In Fortune Savings Bank v. Thibodeau, Superior Court, Judicial District of New Haven at New Haven, Docket No. 330358 (November 17, 1992, Vertefeuille, J.), a case relied on by the defendant, the court addressed the issue of whether the notice of acceleration given to a mortgagor was adequate in light of the requirements stated in the subject mortgage deed. The language of the mortgage deed in Thibodeau is identical to the language in paragraph 19 of the present mortgage deed. In Thibodeau, the notice sent to the mortgagor stated only that "this is your thirty (30) day notice to reinstate your loan," without stating when the thirty day period began to run. Thus, the court in Thibodeau found that the notice was insufficient because it did not state a specific, "clear and unequivocal" date by which the default could be cured. The court reasoned that the notice was not clear as to whether the thirty day period ran from the date of mailing or the date of receipt. Thus, the court precluded the plaintiff from seeking foreclosure due to the insufficient notice of default.

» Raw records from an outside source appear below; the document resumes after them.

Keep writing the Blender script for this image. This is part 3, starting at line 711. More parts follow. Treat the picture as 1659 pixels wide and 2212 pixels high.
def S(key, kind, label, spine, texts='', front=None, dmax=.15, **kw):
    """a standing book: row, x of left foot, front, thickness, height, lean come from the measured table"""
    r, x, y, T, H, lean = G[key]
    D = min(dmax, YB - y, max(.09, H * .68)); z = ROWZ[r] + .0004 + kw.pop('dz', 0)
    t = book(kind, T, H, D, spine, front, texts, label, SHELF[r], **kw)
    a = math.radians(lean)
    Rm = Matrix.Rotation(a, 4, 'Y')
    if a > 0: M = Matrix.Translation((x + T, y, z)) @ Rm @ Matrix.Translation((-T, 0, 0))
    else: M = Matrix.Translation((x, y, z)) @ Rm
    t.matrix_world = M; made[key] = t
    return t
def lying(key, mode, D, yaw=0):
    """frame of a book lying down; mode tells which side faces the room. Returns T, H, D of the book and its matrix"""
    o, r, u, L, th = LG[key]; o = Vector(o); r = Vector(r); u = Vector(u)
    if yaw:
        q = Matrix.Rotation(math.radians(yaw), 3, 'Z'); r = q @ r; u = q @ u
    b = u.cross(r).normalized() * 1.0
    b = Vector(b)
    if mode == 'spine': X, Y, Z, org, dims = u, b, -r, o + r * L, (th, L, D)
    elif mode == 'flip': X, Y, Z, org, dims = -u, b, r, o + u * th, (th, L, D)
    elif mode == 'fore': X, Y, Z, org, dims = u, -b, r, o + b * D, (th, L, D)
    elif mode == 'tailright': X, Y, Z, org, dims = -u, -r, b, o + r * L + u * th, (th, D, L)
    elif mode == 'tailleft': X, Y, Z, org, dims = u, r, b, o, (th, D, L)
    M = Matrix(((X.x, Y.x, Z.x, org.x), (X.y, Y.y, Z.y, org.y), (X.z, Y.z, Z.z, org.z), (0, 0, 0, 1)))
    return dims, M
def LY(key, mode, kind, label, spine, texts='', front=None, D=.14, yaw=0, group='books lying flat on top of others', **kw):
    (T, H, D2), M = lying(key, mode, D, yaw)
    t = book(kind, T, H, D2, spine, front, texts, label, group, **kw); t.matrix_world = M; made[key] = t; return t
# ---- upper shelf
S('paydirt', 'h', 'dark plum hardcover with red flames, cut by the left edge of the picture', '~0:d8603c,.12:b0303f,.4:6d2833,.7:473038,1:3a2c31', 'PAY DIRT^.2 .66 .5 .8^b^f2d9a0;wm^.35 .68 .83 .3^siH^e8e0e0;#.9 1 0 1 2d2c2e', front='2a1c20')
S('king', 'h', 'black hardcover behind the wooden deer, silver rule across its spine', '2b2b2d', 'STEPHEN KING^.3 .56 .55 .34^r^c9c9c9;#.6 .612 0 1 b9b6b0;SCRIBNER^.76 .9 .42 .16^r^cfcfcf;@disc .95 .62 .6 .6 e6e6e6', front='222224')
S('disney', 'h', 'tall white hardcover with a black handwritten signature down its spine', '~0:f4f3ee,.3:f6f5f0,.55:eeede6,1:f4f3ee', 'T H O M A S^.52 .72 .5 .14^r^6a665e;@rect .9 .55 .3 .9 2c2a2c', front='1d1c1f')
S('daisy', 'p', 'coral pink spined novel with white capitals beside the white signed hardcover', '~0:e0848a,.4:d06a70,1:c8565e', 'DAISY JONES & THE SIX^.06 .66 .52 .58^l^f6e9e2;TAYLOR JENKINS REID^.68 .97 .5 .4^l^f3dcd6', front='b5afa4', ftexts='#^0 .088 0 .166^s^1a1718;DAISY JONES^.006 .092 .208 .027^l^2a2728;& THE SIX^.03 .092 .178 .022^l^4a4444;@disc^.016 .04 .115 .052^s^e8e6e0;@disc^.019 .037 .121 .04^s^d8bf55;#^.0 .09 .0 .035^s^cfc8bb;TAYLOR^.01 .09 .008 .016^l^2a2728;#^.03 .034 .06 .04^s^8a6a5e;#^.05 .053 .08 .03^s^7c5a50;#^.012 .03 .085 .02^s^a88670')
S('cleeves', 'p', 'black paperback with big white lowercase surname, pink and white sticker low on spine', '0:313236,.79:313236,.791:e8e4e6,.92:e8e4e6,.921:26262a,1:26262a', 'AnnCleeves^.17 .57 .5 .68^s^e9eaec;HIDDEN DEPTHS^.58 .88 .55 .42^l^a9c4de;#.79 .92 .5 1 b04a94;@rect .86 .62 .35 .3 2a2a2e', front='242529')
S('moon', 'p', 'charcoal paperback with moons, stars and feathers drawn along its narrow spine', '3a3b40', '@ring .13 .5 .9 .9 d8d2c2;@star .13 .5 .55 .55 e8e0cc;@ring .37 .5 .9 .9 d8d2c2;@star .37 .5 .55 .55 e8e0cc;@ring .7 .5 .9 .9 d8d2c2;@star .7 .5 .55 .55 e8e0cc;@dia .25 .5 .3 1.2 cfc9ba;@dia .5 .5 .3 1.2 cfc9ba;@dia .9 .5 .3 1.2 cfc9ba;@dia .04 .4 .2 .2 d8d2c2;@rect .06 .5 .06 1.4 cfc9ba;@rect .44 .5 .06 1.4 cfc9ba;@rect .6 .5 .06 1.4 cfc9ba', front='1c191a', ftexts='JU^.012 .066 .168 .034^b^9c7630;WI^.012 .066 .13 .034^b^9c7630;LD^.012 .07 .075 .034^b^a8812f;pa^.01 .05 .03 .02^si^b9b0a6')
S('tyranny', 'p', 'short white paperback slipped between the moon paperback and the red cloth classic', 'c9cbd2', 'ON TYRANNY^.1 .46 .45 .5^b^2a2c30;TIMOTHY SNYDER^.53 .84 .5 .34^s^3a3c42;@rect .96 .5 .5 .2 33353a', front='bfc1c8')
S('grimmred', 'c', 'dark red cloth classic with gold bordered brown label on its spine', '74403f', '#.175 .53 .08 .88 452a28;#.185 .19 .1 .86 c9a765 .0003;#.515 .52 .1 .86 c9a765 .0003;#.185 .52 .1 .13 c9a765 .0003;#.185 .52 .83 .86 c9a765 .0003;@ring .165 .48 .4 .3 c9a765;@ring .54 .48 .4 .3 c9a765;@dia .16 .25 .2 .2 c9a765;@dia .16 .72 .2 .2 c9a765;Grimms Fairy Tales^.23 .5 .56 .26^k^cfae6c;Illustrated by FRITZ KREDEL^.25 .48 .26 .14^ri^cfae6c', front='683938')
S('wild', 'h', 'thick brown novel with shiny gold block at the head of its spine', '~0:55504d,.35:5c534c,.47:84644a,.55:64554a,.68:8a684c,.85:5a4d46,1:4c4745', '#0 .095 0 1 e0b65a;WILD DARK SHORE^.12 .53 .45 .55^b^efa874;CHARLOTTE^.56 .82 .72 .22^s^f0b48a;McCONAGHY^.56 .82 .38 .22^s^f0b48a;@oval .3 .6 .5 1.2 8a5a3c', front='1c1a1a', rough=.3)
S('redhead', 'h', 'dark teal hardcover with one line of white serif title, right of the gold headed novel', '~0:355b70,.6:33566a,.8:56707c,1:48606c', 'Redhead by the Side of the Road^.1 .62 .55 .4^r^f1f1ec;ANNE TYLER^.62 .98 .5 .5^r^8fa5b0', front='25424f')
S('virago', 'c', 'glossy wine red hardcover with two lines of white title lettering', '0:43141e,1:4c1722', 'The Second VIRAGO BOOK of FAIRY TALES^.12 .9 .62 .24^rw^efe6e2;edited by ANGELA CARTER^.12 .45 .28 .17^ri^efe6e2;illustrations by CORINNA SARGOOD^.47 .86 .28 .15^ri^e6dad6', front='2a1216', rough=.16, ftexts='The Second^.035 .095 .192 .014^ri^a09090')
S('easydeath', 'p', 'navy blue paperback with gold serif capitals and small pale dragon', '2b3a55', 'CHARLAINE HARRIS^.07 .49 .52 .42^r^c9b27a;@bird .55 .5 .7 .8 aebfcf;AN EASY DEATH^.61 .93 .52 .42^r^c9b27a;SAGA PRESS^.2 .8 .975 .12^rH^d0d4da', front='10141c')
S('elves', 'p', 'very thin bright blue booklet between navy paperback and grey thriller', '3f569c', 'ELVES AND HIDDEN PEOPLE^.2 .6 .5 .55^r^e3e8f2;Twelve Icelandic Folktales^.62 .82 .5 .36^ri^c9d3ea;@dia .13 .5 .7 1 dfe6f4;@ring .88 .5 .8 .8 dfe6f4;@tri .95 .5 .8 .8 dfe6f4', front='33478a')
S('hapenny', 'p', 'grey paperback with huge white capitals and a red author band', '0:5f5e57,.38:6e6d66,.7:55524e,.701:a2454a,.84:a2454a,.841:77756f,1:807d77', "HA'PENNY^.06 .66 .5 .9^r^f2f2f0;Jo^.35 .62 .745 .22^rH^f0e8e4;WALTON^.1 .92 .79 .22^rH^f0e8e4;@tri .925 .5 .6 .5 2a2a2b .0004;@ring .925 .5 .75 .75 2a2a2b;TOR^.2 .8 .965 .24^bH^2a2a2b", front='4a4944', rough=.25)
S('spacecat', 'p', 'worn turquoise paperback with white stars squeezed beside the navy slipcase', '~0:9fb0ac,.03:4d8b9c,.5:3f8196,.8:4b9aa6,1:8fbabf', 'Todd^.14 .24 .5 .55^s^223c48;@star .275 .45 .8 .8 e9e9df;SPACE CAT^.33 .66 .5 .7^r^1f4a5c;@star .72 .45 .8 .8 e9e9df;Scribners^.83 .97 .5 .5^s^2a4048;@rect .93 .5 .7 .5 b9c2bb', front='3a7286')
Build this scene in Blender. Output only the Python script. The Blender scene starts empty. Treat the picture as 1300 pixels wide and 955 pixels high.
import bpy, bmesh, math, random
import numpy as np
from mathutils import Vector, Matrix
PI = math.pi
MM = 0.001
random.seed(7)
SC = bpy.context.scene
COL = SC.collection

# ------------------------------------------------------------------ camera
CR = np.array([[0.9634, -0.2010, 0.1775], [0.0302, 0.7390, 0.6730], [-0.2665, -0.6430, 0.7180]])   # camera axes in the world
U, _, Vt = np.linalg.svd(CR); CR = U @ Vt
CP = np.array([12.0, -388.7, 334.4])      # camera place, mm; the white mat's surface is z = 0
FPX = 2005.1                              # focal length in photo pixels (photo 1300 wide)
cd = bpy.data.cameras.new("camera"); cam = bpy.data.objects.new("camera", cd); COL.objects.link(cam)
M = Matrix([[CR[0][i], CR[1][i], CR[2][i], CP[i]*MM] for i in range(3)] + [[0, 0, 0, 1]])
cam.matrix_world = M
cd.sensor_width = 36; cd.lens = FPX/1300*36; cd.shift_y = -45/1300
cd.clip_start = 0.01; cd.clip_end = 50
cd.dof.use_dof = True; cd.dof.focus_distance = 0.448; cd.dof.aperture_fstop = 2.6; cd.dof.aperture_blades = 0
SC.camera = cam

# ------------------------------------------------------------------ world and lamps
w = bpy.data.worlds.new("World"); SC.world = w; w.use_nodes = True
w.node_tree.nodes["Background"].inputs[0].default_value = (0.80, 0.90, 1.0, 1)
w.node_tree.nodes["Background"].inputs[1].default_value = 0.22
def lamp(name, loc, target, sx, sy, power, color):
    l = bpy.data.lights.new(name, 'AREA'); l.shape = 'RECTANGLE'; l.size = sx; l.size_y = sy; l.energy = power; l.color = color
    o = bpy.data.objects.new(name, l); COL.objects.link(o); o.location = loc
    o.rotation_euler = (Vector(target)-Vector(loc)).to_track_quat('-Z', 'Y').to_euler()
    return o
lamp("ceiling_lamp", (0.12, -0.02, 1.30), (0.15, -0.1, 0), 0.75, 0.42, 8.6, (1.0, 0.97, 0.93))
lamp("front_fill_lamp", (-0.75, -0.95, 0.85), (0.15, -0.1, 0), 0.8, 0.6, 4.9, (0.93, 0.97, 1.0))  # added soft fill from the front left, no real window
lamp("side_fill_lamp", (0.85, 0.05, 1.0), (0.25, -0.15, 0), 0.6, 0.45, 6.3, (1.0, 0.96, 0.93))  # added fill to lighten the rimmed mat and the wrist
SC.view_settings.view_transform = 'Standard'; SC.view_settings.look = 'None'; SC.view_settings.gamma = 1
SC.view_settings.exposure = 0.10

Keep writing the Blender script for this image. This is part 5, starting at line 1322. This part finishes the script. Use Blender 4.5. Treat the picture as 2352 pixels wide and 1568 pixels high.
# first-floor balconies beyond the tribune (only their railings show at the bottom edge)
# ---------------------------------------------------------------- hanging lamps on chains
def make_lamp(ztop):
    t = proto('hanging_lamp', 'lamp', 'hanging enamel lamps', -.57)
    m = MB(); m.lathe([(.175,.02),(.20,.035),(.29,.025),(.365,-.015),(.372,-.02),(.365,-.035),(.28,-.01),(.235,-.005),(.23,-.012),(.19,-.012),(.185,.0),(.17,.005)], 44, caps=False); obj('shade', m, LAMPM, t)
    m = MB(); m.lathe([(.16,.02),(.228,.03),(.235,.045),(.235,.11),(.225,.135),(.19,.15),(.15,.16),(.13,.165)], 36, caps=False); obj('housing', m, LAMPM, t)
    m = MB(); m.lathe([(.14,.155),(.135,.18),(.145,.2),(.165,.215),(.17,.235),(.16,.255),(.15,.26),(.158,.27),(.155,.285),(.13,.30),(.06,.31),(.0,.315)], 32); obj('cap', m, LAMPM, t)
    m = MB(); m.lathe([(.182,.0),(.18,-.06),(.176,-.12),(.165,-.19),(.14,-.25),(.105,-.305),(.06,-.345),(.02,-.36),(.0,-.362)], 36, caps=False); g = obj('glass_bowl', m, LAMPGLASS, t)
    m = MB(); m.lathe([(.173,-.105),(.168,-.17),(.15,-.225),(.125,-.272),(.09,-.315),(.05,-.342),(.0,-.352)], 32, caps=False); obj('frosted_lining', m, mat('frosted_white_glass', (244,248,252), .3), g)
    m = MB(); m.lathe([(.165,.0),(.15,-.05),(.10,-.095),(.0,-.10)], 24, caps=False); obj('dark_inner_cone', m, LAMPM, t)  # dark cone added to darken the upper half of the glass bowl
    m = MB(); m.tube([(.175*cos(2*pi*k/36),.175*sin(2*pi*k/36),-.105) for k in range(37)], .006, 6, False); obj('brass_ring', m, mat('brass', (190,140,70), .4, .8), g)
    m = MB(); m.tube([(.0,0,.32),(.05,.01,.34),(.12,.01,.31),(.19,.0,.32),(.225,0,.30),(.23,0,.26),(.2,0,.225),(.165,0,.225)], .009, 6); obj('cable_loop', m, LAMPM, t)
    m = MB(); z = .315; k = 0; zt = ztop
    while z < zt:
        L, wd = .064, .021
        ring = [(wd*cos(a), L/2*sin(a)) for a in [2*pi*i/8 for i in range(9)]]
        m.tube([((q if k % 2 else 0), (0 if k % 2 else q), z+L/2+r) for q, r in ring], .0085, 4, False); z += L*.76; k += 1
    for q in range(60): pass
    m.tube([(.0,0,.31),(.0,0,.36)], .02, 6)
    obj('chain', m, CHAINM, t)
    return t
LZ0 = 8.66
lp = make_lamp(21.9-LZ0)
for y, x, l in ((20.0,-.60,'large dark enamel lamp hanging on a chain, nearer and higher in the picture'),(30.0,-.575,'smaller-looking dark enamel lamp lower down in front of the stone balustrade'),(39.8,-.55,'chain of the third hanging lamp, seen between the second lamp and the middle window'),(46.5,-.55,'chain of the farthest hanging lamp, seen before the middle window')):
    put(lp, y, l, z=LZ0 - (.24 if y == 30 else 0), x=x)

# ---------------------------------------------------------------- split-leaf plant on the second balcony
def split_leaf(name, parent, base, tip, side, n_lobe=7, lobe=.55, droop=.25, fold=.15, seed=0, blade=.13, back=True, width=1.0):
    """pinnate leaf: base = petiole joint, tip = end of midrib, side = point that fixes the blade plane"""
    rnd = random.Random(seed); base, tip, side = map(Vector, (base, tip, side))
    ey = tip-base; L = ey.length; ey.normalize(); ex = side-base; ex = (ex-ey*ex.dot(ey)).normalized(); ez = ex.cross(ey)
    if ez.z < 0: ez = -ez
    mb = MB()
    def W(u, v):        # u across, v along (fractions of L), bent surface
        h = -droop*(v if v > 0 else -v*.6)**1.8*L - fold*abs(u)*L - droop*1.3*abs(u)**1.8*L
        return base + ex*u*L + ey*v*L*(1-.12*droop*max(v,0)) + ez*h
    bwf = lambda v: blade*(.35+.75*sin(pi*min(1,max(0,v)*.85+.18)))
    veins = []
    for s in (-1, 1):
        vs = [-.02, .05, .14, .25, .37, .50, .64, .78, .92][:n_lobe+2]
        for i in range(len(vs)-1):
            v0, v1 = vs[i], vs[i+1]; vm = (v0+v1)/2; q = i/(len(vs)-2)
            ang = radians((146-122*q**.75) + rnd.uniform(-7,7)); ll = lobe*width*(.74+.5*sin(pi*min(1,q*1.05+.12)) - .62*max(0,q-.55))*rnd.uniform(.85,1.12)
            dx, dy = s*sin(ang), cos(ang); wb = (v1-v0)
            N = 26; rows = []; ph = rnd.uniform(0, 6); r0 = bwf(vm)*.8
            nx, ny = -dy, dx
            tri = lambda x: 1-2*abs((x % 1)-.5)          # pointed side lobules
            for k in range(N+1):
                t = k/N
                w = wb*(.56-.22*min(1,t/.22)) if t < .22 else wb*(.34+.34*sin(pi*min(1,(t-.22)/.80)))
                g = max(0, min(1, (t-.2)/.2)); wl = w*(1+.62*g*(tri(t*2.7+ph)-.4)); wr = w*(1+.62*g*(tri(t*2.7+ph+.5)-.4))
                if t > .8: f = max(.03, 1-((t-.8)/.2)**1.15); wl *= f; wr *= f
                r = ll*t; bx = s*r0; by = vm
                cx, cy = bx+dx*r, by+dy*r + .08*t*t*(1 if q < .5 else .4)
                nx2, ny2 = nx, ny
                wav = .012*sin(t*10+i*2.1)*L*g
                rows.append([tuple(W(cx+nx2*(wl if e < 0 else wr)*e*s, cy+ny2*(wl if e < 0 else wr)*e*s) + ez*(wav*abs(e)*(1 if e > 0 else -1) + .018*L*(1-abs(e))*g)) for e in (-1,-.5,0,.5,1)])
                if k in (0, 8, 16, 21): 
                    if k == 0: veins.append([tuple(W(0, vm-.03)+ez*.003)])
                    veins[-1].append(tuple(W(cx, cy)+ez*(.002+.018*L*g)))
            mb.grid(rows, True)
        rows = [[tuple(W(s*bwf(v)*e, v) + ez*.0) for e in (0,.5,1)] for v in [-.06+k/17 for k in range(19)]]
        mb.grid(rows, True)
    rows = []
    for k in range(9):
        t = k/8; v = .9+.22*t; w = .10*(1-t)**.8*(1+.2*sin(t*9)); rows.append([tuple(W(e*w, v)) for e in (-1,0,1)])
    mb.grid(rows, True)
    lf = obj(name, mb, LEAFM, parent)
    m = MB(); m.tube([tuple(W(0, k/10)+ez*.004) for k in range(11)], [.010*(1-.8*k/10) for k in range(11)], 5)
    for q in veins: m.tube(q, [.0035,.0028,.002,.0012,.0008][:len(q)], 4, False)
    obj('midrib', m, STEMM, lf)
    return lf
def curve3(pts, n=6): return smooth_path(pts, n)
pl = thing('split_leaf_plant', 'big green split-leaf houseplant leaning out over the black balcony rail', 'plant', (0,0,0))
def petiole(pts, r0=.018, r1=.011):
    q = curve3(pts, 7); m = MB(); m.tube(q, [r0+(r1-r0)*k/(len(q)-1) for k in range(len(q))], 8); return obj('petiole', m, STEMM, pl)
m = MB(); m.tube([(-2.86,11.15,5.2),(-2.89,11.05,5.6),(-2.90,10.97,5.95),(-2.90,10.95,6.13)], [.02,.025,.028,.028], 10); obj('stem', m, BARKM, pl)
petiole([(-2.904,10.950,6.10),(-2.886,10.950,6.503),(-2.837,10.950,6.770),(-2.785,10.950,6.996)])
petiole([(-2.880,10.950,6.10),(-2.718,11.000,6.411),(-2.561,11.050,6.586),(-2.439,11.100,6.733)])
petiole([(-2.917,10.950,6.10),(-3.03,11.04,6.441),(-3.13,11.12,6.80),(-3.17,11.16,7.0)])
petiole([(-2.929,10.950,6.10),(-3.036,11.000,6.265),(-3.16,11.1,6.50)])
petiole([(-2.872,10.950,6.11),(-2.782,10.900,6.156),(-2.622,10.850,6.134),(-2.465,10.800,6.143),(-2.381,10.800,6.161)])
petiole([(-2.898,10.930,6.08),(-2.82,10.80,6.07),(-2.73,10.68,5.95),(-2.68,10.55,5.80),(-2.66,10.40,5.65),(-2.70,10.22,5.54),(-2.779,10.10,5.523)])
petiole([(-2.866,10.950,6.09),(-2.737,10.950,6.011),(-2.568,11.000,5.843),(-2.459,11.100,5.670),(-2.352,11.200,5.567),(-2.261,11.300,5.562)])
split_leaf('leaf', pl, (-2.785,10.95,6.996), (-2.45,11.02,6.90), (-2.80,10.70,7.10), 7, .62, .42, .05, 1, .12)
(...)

In the present case, the notice given by the plaintiff to the defendant differs significantly from the notice given in Thibodeau in that the notice in the present case clearly and unequivocally states that the thirty day period began to run "thirty (30) days from the date of this letter." In Source One Mortgage Services v. Schwartz, Superior Court, Judicial District of Middlesex, Docket No. 68700 (December 5, 1994, Aurigemma, J.) the court was presented with a mortgage deed that contained a "paragraph 19" which was similar to the present paragraph 19. In that case, the plaintiff sent the defendants a letter dated August 4, 1992 which stated that payment had to be received by September 4, 1992 in order to cure the default. The court held that the default notice substantially complied with the thirty day requirement contained in the mortgage deed.

The court concludes that the default notice in the present case is not ambiguous as to the date that the thirty day period began to run. While the letter does not state that the defendant had until August 6, 1994 (i.e., thirty days from July 6, 1994) to cure the default, the notice, in stating that the defendant had thirty days from the date of the letter (i.e., thirty days from July 6, 1994) to cure the default, was sufficiently clear and unambiguous so as to properly advise the defendant of his rights. Thus, the court finds that the plaintiff substantially complied with the notice requirements stated in paragraph 19 of the mortgage deed.

Accordingly, because there are no genuine issues of material fact with respect to the defendant's default, and because the notice of default given by the plaintiff to the defendant was sufficient, the court grants the plaintiff's motion for summary judgment.